3D scene scripts:
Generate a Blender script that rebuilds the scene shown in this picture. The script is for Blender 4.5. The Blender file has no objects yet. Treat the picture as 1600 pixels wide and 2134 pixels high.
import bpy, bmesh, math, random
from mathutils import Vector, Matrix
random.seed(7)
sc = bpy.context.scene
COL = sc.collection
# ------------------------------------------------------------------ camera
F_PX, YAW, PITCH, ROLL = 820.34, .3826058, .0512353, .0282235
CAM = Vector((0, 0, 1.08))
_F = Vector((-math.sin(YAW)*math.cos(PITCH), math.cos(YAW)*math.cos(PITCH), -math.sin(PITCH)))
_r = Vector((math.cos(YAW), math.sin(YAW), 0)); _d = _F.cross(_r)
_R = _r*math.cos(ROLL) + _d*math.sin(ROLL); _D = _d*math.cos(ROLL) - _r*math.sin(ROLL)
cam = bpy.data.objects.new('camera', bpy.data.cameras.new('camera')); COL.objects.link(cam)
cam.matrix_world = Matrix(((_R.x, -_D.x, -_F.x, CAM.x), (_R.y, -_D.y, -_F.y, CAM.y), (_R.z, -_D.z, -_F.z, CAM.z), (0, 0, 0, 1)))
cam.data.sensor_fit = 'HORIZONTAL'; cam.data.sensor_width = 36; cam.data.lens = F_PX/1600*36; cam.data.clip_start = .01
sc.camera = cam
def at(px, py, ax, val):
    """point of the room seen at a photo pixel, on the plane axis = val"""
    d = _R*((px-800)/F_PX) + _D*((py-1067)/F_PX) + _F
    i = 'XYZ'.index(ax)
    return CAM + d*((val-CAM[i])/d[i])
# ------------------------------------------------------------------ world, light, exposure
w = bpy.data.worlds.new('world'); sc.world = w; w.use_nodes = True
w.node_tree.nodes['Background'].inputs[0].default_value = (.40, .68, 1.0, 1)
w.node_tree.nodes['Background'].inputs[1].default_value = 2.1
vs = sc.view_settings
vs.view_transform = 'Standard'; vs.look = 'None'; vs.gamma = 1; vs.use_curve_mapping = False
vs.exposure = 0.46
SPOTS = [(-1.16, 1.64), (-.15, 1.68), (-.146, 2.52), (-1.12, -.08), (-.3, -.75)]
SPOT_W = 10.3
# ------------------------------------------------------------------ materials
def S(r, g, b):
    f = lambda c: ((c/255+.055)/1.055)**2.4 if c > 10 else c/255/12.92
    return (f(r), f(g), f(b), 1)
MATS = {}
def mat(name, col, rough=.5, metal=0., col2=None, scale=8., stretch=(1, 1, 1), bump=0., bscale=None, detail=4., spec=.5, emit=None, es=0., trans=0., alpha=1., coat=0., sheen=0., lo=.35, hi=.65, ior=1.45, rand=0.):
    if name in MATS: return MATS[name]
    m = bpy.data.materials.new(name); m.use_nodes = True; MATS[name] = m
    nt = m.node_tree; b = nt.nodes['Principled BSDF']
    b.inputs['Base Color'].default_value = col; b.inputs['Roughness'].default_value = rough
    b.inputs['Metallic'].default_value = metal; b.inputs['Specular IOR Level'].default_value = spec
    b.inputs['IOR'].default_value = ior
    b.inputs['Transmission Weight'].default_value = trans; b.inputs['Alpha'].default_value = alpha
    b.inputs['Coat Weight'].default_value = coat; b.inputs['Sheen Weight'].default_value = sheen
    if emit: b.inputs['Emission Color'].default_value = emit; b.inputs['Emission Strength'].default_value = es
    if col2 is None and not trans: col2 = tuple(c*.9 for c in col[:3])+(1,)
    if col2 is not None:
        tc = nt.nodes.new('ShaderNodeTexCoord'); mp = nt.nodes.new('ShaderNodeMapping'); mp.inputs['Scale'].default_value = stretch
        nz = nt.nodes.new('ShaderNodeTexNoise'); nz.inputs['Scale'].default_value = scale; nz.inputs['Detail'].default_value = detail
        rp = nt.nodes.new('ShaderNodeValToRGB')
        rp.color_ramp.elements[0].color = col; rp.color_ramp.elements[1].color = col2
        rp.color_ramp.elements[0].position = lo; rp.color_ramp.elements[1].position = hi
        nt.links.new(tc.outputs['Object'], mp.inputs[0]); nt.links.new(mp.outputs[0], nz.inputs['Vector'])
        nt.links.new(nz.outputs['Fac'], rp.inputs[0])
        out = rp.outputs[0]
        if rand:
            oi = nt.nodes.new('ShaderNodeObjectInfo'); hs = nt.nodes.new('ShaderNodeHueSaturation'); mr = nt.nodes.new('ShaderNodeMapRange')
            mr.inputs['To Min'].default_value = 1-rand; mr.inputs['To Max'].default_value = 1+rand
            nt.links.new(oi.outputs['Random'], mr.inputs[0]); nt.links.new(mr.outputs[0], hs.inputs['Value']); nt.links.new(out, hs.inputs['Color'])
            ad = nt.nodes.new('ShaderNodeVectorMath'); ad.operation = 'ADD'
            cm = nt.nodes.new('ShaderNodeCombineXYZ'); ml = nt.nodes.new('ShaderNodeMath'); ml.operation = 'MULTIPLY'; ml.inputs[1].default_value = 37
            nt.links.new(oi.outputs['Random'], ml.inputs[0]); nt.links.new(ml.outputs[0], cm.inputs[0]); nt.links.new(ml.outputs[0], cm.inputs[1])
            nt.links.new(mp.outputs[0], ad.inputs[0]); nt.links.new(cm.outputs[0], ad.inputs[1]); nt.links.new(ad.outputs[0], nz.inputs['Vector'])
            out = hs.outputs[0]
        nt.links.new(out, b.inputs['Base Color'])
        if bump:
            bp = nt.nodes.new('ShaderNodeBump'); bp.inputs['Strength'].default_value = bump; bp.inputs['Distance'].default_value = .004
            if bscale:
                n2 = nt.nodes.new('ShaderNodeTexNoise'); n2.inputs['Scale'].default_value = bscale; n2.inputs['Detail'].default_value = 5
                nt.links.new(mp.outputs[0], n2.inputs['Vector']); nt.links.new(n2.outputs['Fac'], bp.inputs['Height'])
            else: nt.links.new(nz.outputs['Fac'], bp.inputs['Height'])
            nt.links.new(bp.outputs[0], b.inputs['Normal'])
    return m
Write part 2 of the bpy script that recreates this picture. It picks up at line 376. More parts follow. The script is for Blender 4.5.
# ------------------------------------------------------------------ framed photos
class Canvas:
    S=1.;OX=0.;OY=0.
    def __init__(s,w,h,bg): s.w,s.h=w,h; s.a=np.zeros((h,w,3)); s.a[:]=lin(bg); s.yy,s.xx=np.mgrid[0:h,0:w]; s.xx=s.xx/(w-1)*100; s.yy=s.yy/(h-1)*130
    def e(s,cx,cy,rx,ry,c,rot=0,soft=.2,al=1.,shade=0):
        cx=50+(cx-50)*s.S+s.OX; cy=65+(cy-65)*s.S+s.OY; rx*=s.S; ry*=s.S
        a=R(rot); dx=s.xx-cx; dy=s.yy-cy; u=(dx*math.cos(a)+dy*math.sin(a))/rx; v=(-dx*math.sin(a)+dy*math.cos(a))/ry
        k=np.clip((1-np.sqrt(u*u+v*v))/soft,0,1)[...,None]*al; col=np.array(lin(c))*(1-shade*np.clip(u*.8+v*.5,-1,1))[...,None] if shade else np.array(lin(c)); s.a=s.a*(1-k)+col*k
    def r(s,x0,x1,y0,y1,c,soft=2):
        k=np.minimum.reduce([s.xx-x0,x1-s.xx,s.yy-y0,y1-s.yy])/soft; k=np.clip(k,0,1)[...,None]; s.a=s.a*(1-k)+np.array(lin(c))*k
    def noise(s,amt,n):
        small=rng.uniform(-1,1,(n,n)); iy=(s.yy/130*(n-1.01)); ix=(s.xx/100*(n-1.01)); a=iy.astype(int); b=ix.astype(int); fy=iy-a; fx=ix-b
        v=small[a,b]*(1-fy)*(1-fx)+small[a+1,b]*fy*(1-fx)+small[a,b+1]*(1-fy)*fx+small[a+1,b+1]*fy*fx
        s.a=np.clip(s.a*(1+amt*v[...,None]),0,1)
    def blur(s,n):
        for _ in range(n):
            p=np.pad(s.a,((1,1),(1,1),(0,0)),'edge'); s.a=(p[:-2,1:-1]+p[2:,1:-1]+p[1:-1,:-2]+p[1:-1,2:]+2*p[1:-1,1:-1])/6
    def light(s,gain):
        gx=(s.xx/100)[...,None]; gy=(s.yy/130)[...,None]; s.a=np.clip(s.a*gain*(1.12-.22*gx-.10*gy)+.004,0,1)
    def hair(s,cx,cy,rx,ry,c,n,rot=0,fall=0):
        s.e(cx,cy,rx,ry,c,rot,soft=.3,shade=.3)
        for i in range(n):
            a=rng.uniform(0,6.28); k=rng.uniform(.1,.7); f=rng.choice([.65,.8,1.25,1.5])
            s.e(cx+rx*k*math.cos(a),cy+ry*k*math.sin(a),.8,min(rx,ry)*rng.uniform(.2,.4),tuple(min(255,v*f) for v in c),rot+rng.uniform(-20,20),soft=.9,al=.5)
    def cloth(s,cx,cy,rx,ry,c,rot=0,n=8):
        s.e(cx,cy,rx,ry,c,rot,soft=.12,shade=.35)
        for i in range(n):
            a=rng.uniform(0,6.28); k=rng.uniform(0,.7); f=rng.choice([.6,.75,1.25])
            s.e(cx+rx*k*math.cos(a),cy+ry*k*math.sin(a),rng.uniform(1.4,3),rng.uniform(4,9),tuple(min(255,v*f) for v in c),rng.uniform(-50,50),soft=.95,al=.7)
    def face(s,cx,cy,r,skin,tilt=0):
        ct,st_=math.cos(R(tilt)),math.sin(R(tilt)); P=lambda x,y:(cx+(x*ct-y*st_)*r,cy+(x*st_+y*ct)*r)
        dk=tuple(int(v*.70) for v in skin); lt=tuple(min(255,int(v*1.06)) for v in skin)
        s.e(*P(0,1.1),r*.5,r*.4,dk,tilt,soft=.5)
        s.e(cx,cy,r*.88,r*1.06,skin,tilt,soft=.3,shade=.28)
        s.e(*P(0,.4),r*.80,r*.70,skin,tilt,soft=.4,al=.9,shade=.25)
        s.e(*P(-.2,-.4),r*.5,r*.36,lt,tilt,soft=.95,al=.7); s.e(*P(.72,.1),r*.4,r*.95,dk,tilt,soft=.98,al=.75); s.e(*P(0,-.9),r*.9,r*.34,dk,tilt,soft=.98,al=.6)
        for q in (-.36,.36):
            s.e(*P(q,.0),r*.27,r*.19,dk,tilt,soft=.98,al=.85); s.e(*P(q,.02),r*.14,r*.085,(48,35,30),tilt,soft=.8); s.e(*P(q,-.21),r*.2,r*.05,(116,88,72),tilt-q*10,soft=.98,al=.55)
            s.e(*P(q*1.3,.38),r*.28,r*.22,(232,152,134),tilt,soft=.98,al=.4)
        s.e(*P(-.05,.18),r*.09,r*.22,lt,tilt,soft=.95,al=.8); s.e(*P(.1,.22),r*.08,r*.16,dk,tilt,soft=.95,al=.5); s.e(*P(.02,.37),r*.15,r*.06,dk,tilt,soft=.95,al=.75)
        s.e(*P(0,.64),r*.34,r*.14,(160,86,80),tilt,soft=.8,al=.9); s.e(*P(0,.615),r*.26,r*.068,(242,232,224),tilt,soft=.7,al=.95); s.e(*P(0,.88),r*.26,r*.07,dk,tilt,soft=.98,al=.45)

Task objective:
Using the listing above, show each line holding the string "Blender".

Finished task:
Generate a Blender script that rebuilds the scene shown in this picture. The script is for Blender 4.5. The Blender file has no objects yet. Treat the picture as 1600 pixels wide and 2134 pixels high.
Write part 2 of the bpy script that recreates this picture. It picks up at line 376. More parts follow. The script is for Blender 4.5.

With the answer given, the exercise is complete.